◆ EXERCISE DIRECTIONS
Your task is to copy the stretch of lines in the records below that begins with the line containing "Continue the Blender" and ends with the line containing "MB().tube([(0, .06, 0), (0, .06, zb", exactly as written, with nothing added.
BEGIN RECORDS SHOWN
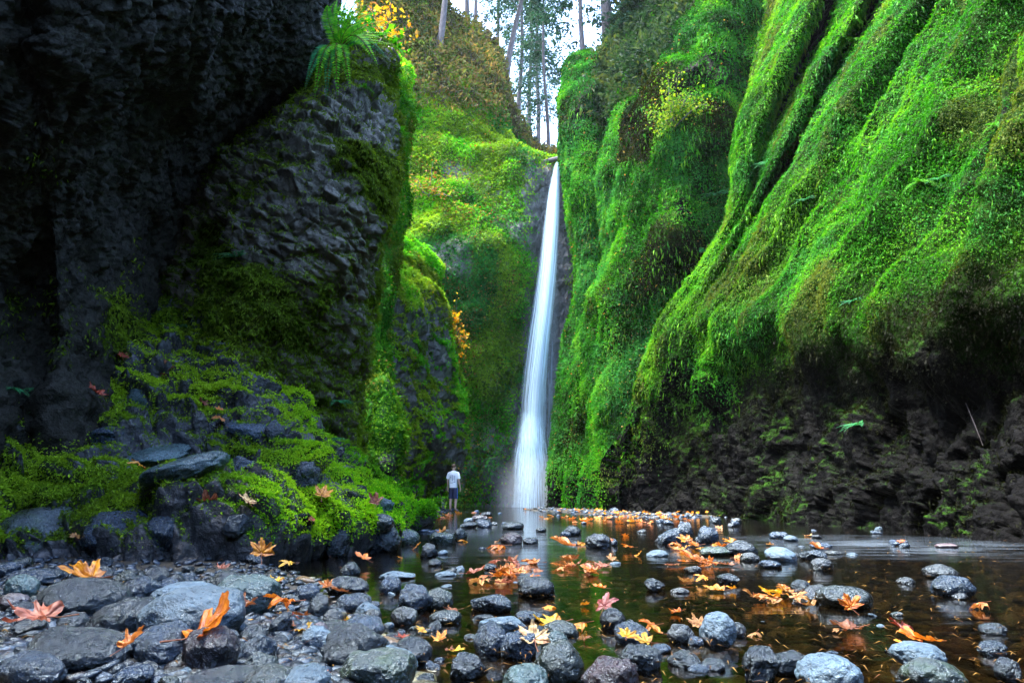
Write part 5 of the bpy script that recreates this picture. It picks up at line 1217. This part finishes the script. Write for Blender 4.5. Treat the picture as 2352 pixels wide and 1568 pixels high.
END RECORDS SHOWN
BEGIN RECORDS SHOWN
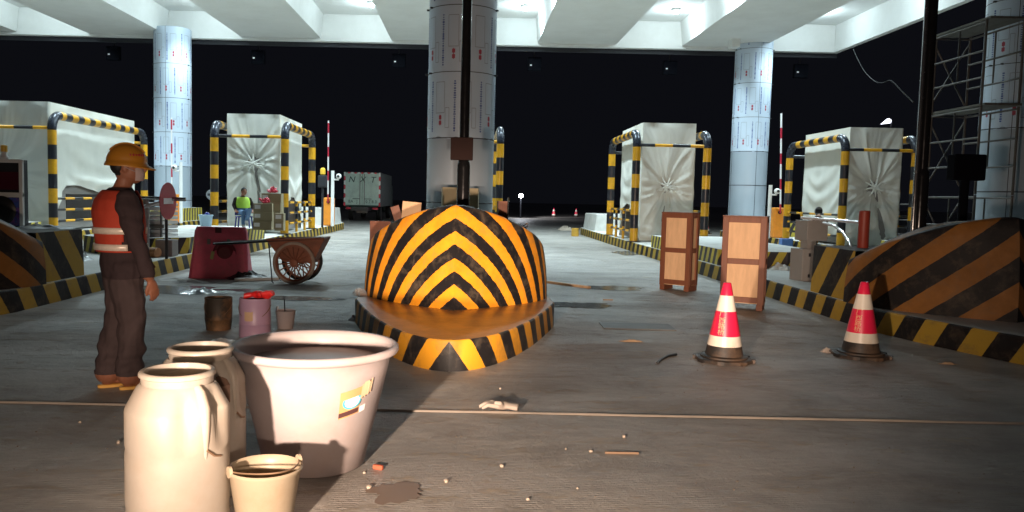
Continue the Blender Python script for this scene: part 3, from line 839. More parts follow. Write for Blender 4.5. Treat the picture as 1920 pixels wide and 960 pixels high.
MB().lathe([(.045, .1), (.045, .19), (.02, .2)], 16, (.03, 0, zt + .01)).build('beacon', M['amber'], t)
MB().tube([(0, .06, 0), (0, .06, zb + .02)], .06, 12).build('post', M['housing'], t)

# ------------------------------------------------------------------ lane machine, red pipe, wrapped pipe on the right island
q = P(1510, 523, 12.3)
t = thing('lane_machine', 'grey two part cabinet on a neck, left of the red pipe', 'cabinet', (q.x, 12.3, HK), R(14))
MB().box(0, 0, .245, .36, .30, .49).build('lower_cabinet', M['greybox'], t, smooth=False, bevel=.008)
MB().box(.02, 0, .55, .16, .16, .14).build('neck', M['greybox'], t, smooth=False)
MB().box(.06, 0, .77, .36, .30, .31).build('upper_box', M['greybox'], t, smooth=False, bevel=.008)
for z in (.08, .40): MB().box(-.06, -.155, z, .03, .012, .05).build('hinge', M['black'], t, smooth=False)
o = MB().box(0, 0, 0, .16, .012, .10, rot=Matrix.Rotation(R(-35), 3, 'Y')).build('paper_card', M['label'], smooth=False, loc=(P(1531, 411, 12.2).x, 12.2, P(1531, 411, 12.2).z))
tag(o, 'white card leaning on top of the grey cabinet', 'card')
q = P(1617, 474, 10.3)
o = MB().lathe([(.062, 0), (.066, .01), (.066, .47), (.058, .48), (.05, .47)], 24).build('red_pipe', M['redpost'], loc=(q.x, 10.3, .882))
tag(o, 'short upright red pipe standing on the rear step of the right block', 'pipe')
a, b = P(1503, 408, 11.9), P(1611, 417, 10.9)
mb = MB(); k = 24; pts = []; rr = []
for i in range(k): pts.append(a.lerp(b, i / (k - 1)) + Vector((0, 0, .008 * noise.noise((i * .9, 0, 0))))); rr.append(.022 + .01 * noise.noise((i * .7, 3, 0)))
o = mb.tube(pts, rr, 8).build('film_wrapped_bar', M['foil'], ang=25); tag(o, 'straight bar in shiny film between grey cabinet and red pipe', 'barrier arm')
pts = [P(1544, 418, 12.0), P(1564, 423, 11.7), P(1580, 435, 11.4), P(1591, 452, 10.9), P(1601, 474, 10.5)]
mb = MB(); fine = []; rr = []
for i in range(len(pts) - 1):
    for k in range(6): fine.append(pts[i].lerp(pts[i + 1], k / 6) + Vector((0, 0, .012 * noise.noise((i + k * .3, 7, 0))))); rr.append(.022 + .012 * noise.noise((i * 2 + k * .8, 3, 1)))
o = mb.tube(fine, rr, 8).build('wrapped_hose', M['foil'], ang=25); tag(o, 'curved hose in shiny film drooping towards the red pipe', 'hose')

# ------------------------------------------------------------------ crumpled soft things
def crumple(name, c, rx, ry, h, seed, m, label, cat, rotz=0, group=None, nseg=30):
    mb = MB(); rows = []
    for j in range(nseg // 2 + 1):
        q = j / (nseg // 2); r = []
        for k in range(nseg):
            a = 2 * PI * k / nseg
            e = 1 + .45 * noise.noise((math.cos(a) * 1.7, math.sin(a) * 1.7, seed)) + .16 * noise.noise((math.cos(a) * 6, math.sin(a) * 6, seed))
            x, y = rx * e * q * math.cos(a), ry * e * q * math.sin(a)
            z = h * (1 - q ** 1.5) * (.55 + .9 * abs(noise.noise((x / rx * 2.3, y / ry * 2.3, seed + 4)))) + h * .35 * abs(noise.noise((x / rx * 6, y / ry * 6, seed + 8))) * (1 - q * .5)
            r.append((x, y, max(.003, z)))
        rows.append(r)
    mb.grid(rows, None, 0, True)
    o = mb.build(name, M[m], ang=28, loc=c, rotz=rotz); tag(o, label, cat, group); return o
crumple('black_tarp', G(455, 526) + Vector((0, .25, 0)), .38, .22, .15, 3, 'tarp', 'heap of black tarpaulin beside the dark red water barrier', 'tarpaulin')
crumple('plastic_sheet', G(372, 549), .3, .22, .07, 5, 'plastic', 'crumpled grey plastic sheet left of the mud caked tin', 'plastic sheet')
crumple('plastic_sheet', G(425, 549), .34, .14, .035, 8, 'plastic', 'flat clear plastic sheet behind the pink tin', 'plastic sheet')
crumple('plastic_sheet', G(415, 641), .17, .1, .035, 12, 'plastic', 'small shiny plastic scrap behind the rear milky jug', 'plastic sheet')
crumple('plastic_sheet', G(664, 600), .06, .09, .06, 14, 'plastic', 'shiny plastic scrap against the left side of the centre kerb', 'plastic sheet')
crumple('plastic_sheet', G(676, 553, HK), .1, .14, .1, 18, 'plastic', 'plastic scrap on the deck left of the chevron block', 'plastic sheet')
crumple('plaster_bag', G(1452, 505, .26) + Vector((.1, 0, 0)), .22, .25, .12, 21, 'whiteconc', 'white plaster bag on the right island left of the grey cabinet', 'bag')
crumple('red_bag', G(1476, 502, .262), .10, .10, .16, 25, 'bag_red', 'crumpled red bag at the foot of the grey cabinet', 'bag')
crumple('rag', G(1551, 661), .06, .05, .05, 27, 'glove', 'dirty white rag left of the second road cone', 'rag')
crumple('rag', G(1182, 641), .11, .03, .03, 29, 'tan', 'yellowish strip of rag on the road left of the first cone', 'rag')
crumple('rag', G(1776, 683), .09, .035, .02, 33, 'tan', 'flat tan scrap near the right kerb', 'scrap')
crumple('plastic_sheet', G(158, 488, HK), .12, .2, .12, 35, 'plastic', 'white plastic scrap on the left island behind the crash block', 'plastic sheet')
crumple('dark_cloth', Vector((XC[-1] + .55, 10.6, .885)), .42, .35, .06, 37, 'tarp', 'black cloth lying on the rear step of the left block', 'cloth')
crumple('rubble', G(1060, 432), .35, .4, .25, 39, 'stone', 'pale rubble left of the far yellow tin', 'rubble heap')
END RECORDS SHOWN
◆ RESPONSE
Continue the Blender Python script for this scene: part 3, from line 839. More parts follow. Write for Blender 4.5. Treat the picture as 1920 pixels wide and 960 pixels high.
MB().lathe([(.045, .1), (.045, .19), (.02, .2)], 16, (.03, 0, zt + .01)).build('beacon', M['amber'], t)
MB().tube([(0, .06, 0), (0, .06, zb + .02)], .06, 12).build('post', M['housing'], t)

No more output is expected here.